Paul Krugman comments on the fact that Obama has bought in to a right wing meme intended to discredit FDR. The argument they make is that FDR delayed taking action to deal with the Depression for six months, in order to build political support for the actions he eventually did take.

There’s no truth to the argument. The six months (actually 4 months, but right wingers aren’t very good at math either) in question is the period between his election and his inauguration, which was in March, not in January as it is now. During that time FDR refused to endorse and agree to stand by Hoover’s policies, which were not working, and which would not ever have worked. This meme ignores the hectic pace of the first 100 days (made possible, in part, by the fact that it only took 50 days to pass something in the Senate in those days of yore.) that I thought we all learned about in history class, but which Obama has somehow forgotten under the spell of some right wing revisionists.

It’s truly distressing that Obama has bought into this particular meme, as he has also bought in to the Reagan as great president meme. It’s particularly disheartening because in this particular case it’s rather gratuitous, as he apparently didn’t bother to check his facts. More disheartening, however, is that Obama is relying for advice on precisely the folks, the bankers and the financiers, to whom Hoover was listening and to whose orders FDR refused to march.

Obama has been pretty good about trying to reconcile the Federal government to scientific facts, but he’s not been terribly good about reconciling it with historical fact. If he’s not trying, in vain of course, to assuage the right by ignoring the roots of our current problems, he’s buying in to their skewed version of the past.

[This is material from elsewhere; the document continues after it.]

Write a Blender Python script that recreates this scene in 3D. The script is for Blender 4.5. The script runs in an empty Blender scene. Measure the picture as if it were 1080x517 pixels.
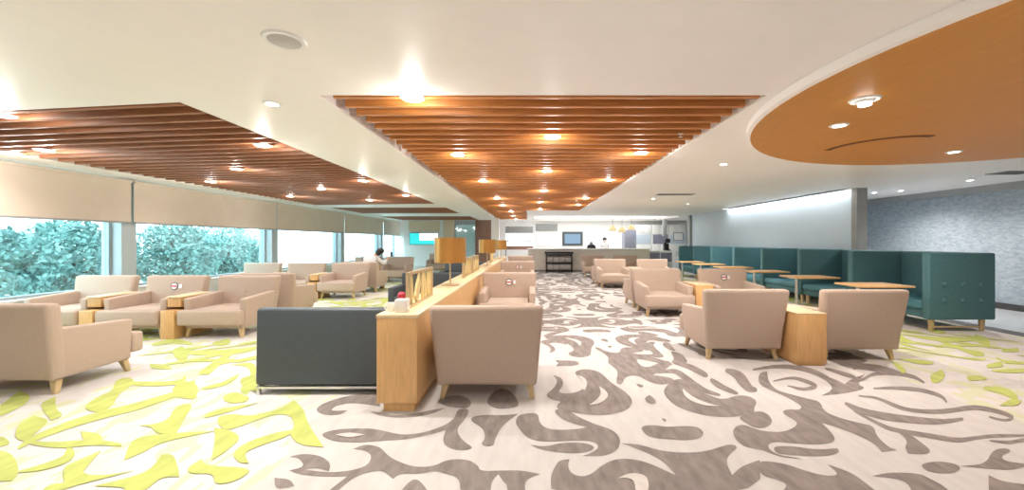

It’s dangerous to deny scientifically proven facts. It’s also dangerous to deny historical fact. Sometimes fake history becomes accepted as fact, becomes myth, and perhaps, does no terrible harm, depending on the myth. It probably does no harm if people believe George Washington couldn’t tell a lie, though even that is debatable. It does do real harm, however, if we fail to learn the lessons of the past, since, as the saying goes, we are then doomed to repeat them. The Depression is the time in the recent past most obviously comparable to today. If we misinterpret that time, then we risk the same failures. Unfortunately, we’re doing worse than FDR, since we have not repeated his successes, but we seem intent on repeating his mistakes (see, e.g., attempts to balance the budget in 1936). Besides the obvious fact that we have not repeated the job creation programs he created, we have not strengthened the working person’s rights, as FDR did, we have not passed legislation truly designed to avoid a repetition of the abuses that got us here, as FDR did, and Obama has not, as FDR did, provided a counterweight to the charlatans on the right (see, e.g., Father Coughlin/Glenn Beck), to which lack of leadership we owe the right’s ability to manipulate the fear inspired “tea party” people. It would help, as well, if one got the sense that there was a sense of urgency about the economic situation in Washington, but I don’t see it. I wasn’t around then, but I really don’t think Roosevelt spent much time worrying about government programs that might possibly run into small financial problems in 1965, rather than the millions of unemployed in 1932.

I always believed that Obama’s reelection was a sure thing, given the Republican field and the right wing crazies that have captured that party. I’m beginning to doubt that belief. Obama seems weirdly detached from the facts on the ground, unwilling to forcefully make a case for anything, unwilling to stand up for any principle, and unwilling to stray too far from the advice he gets from the people who got us into our current mess. It doesn’t help that he is willing to buy into right wing memes about the greatest Democratic president in the history of the party, particularly because it appears he actually believes this particular meme, and was not merely repeating it in yet another doomed attempt to curry favor with the Republicans.